2025-08-15
US PPI Surges 0.9% in July, Largest Monthly Gain Since March 2022
According to the US Bureau of Labor Statistics, released on August 14, 2025, the Producer Price Index (PPI) for all items jumped 0.9% month-over-month in July, far exceeding market forecasts (0.2%) and marking the largest one-month increase since March 2022. On a year-over-year basis, the PPI climbed 3.3%, the highest since February 2025 and a sharp rise compared to June's 2.4%.
Detailed Breakdown (MoM):
Services: Over 75% of the monthly increase came from the services sector, which grew 1.1%. Within services, trade margins surged 2.0%, machinery & equipment wholesaling rose 3.8%, portfolio management fees up 5.4%, and airline passenger services gained 1%.

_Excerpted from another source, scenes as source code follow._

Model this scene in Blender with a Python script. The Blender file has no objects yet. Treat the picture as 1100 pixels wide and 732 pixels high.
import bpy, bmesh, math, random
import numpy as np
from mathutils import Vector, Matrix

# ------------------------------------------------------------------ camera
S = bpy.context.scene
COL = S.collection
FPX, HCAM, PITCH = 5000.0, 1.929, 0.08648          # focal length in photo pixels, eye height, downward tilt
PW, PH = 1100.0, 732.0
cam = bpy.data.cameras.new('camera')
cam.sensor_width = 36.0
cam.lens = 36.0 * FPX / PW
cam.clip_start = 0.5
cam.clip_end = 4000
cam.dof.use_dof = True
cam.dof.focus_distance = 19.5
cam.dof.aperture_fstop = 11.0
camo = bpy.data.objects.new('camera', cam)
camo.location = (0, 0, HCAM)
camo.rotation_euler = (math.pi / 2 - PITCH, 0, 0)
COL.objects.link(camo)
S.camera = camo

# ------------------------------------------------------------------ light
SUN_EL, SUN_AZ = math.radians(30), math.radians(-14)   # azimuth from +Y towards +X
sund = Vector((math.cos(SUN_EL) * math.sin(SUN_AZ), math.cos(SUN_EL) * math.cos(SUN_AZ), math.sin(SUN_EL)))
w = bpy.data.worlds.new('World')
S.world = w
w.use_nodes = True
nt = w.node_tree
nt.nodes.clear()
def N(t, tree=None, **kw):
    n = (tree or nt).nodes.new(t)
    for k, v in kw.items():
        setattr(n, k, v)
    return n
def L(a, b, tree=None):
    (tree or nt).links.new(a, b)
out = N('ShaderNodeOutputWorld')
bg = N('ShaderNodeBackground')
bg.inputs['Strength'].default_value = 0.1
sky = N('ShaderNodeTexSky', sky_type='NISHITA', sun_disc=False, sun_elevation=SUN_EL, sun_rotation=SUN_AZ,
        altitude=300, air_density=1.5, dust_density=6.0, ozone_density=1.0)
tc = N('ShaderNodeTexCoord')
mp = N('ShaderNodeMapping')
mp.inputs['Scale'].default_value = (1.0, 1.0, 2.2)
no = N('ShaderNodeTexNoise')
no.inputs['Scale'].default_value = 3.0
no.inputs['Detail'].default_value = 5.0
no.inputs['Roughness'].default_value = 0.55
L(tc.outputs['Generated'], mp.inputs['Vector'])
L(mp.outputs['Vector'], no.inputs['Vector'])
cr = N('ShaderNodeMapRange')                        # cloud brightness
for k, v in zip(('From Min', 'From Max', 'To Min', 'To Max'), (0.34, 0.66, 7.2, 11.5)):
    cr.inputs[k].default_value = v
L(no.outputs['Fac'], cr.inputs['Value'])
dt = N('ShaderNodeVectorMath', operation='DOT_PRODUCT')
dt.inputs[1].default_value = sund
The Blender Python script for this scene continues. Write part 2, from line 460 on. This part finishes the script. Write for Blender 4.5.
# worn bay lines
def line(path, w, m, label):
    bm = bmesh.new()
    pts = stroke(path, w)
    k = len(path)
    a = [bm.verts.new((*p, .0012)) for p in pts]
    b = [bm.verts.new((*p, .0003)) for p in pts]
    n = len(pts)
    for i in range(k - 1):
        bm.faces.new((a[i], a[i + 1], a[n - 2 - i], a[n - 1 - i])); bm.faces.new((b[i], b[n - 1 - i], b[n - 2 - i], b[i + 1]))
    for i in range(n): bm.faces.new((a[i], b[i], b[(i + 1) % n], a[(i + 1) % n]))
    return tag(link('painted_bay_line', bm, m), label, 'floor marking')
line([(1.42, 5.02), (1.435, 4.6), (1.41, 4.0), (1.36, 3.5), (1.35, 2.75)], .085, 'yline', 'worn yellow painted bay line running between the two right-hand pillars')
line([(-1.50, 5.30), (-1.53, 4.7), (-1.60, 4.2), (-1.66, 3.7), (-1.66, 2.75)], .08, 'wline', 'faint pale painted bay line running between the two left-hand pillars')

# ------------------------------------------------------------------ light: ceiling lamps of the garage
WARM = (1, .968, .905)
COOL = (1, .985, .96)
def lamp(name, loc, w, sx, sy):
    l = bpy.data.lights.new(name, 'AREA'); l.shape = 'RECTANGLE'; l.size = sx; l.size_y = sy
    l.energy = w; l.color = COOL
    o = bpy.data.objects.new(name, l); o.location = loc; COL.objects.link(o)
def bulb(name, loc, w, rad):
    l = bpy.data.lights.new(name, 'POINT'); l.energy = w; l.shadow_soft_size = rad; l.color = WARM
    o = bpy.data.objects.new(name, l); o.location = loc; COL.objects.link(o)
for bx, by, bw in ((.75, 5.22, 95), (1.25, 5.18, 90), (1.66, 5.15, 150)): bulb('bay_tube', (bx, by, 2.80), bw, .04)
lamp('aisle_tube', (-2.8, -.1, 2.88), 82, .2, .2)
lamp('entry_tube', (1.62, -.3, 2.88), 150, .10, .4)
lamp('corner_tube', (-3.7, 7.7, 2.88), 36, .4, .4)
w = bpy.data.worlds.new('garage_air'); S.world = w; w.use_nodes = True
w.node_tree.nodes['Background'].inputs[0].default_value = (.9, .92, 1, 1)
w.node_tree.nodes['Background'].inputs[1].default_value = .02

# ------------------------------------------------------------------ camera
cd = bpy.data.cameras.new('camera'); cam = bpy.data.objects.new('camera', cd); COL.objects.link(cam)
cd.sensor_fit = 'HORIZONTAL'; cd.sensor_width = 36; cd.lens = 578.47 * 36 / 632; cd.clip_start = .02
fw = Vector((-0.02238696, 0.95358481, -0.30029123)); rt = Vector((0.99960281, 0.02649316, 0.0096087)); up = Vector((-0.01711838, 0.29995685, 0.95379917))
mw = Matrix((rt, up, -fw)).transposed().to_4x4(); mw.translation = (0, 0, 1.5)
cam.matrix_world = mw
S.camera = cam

Goods: Prices for goods advanced 0.7%, driven by a 38.9% spike in vegetables, 2.5% rise in meats, 11.8% increase in diesel fuel, and a 5.0% jump in jet fuel. Gasoline prices, however, fell 1.8%.
Core PPI (excluding food, energy & trade): Increased by 0.6% in July, the largest gain since March 2022, and up 2.8% year-on-year.
Intermediate Demand: Processed goods up 0.8%, unprocessed goods up 1.8%, services up 0.8%, signaling persistent inflation throughout the supply chain.
Stage of Processing: Stage 3 & 1 climbed 1.1%, stage 4 up 0.8%, stage 2 up 0.5%.
The July PPI report shows US wholesale inflation running hotter than expected, with both services and commodity prices accelerating, contrasting with the more subdued readings in recent months. This trend could prompt the Federal Reserve to take a more cautious stance on policy rate cuts or even pause easing expectations. Market reactions included declines in equities, a stronger US dollar, rising Treasury yields, and notable gains in key commodities. If the annual rate continues to outpace the Fed’s 2% target, cost pressures may soon shift to consumers. Overall, the strong PPI reading in July is set to influence economic and market expectations in the months ahead.